La chambre sociale a reconnu l’existence d’un lien de subordination unissant un livreur à la plate-forme numérique, qui est de nature à lier un salarié à un employeur.

La chambre sociale a reconnu l’existence d’un lien de subordination unissant un livreur à la plate-forme numérique, qui est de nature à lier un salarié à un employeur. - Gérard Julien - AFP

En reconnaissant un lien de subordination entre un livreur à vélo et la plate-forme Take Est Easy, la cour de Cassation a ouvert la voie à la reconnaissance d'un contrat de travail classique pour les livreurs, chauffeurs, et autres prestataires œuvrant via des plates-formes internet. Mais les spécificités du jugement laissent place à de nombreuses interprétations.

Pour le livreur à vélo de Take Eat Easy, qui a fait faillite en juillet 2016, c'est une belle victoire. Après avoir saisi la juridiction prud'homale, puis la Cour d'appel de Paris pour voir requalifié en contrat de travail sa relation contractuelle avec la plate-forme de livraison, la Cour de cassation lui a donné gain de cause. Dans un arrêt n°1737 du 28 novembre 2018, elle a statué pour la première fois sur la qualification du contrat liant un livreur à une plate-forme numérique. La chambre sociale a reconnu l’existence d’un lien de subordination unissant un livreur à la plate-forme numérique, qui est de nature à lier un salarié à un employeur, et ce même s'il n'était lié par aucun lien d'exclusivité à la plateforme et choisissait les jours et heures où il travaillait.

"La Cour de cassation a pris des précautions dans son arrêt, et fait assez rare, a même publié une note explicative, afin d'éviter de créer un tsunami dans un secteur en plein essor", tient à nuancer maître Vincent Manigot, avocat au cabinet de Pardieu Brocas Maffei. 

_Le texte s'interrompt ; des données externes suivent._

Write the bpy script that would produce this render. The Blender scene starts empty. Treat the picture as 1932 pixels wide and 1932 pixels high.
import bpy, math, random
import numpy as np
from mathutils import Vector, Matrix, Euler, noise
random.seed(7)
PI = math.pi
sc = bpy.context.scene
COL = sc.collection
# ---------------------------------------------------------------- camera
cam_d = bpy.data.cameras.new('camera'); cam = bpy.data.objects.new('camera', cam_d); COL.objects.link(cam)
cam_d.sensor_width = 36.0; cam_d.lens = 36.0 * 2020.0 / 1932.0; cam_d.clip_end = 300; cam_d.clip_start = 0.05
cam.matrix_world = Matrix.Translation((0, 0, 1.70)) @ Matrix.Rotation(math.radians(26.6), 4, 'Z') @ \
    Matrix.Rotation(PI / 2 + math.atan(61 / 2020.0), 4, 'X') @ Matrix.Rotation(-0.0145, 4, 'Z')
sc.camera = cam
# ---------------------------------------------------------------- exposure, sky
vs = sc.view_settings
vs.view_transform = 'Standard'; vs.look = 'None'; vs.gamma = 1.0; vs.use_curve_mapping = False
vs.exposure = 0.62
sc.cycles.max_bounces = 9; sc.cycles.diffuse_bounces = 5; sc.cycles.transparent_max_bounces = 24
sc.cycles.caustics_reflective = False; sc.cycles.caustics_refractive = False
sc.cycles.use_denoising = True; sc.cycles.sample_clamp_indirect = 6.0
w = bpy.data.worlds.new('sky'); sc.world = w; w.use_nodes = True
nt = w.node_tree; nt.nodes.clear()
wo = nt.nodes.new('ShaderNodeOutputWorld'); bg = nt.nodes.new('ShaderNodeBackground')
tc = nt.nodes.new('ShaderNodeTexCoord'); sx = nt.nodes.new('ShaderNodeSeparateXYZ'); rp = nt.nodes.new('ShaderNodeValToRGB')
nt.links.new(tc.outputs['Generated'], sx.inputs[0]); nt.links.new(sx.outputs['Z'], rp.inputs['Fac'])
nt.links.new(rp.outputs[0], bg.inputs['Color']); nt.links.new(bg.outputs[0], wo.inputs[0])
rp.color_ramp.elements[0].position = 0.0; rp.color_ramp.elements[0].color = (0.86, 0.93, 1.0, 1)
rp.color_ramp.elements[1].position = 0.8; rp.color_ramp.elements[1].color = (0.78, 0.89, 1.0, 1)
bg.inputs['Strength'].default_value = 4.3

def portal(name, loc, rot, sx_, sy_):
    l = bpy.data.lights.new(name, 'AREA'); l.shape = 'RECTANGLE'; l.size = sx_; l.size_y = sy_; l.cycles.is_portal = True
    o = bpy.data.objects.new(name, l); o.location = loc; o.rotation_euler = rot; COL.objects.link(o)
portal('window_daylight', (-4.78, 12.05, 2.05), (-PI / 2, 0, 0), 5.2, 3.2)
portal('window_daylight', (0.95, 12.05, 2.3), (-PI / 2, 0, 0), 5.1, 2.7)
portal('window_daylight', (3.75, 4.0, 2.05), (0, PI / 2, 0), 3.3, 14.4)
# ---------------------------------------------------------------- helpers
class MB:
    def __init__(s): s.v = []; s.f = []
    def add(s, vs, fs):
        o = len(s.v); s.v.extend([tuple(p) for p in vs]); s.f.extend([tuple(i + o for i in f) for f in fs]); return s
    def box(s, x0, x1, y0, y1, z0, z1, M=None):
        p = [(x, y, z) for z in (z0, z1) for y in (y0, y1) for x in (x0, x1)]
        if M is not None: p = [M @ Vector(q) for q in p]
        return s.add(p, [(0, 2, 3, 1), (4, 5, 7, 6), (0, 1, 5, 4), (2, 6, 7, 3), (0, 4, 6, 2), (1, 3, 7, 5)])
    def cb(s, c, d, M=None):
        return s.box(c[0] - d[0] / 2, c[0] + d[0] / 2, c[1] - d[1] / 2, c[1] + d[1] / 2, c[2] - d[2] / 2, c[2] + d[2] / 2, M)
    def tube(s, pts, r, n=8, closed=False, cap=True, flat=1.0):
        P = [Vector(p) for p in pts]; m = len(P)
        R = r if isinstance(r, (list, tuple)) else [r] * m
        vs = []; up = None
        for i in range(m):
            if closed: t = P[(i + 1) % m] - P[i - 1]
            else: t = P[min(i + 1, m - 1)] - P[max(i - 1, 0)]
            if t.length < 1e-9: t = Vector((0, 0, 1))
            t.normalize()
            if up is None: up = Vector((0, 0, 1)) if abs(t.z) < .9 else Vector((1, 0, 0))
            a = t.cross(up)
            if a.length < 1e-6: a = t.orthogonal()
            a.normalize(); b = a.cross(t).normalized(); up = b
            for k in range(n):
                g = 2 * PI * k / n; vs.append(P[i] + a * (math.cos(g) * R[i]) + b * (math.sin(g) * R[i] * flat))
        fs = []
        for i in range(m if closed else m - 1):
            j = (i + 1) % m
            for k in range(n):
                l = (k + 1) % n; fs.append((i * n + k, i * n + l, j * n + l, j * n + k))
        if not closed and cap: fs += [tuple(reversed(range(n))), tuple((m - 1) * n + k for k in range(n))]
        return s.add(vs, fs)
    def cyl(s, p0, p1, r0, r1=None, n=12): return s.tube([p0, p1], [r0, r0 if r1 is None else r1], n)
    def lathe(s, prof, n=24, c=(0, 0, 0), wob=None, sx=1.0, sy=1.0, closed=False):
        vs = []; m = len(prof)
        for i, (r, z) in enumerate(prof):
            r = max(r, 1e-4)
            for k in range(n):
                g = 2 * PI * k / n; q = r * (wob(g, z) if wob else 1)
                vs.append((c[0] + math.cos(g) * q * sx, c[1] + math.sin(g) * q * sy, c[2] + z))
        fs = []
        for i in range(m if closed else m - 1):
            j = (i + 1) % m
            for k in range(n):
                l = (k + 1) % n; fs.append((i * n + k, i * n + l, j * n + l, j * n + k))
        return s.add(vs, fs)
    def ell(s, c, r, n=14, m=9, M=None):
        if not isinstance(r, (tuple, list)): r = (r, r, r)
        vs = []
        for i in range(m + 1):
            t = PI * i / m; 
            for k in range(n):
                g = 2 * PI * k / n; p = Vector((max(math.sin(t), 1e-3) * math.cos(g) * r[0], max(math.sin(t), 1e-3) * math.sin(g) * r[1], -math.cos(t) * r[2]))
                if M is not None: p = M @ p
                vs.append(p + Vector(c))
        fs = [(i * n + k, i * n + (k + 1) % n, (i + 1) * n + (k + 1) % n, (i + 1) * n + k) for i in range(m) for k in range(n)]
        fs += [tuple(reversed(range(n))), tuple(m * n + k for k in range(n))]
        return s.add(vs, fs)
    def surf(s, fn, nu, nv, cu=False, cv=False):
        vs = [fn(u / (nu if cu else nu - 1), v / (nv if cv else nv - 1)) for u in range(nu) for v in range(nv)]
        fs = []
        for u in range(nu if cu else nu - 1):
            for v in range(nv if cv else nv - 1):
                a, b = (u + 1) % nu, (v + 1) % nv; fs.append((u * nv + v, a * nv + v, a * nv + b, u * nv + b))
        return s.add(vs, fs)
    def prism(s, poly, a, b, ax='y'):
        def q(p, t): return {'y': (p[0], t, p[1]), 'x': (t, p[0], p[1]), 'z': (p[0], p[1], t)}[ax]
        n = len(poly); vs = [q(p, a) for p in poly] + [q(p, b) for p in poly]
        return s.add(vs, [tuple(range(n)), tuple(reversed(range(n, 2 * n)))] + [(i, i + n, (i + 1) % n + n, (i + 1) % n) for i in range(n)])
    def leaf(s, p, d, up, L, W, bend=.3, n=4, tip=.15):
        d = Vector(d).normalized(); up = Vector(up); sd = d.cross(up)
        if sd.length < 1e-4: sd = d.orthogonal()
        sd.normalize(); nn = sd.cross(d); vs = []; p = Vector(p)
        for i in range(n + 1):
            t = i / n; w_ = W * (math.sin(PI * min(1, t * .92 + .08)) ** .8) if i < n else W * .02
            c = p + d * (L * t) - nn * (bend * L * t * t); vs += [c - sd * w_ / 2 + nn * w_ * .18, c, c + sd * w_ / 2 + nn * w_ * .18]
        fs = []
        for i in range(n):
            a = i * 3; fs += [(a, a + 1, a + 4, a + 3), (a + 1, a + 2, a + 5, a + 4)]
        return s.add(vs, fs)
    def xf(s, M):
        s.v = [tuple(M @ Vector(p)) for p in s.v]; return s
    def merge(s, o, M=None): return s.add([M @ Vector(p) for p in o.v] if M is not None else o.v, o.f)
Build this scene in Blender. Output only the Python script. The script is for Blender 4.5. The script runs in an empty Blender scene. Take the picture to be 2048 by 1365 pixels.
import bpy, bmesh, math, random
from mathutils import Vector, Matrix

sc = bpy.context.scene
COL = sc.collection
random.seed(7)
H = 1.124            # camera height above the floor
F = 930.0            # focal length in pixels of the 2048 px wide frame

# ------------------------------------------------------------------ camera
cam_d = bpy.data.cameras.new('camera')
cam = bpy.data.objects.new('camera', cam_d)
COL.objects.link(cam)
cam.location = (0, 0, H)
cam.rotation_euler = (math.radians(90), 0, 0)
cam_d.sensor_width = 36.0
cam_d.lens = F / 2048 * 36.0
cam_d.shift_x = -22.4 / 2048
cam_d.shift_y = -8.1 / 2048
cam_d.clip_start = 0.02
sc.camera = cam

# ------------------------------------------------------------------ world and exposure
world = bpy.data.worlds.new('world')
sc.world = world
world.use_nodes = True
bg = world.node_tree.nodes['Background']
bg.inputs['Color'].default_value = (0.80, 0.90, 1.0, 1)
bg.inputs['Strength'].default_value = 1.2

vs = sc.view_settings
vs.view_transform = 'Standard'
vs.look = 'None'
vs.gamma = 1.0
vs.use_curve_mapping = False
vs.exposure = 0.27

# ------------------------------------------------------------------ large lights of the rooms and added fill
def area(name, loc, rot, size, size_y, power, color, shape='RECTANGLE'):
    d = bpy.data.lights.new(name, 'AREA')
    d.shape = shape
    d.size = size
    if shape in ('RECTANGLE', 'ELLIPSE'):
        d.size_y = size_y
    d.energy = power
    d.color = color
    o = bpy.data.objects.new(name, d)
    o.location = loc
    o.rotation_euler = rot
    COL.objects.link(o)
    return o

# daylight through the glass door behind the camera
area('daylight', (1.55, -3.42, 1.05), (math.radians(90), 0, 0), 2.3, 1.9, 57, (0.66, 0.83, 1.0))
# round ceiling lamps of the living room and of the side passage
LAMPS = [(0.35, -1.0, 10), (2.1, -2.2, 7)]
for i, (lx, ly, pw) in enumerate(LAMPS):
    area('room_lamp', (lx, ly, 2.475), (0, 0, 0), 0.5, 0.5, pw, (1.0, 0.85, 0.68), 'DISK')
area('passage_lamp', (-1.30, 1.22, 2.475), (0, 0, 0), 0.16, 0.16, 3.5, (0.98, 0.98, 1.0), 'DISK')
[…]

Un afflux de plaintes attendu

La Cour de cassation a établi la caractérisation d’une relation de travail salarié sur des éléments objectifs, comme l'existence d'un système de bonus et de malus destiné à récompenser les coursiers les plus rapides. "L'existence de cette prime permet de qualifier un lien de subordination", explique l'avocat. De plus, l'application utilisée était dotée d'un système de géolocalisation qui permettait le suivi en temps réel des coursiers. Pour la Cour, ce système n'était donc pas uniquement destiné à mettre en relation un restaurateur et un livreur, comme le faisait valoir Take Eat Easy, mais bel et bien à avoir un pouvoir de contrôle sur l'exécution des livreurs, caractérisant là aussi un lien de subordination.

Cette décision de justice va sans nul doute créer un afflux de plaintes de livreurs, coursiers et autres prestataires des plates-formes internet. Mais il y a peu de chances que le secteur s'en trouve déséquilibré, puisque la Cour de cassation s'est positionnée à partir de deux conditions d'encadrements très précises qui ne sont pas forcément utilisées partout. "c'est un arrêt important mais modéré dans ses implications", tempère l'avocat, car il va donner lieu à différentes interprétations auprès des juges de Prud'hommes et des cours d'appel.

Pour lui, la Cour de cassation pointe du doigt la nécessité de légiférer sur ce nouveau secteur d'activité, à la frontière entre le salariat et l'entrepreneuriat. La plus haute autorité juridique rappelle que "la loi n°2016-1088 du 8 août 2016, a esquissé une responsabilité sociétale des plate-formes numériques en insérant les articles L.7341-1 à L.7341-6 dans le code du travail prévoyant des garanties minimales pour protéger cette nouvelle catégorie des travailleurs". Sans toutefois se prononcer sur leur statut juridique.

Il y a donc nécessité de réguler ces nouveaux modes d'activités qui ont un fort potentiel économique "car le droit du travail est peu adapté aux phases de lancement des activités", reconnaît maitre Vincent Manigot.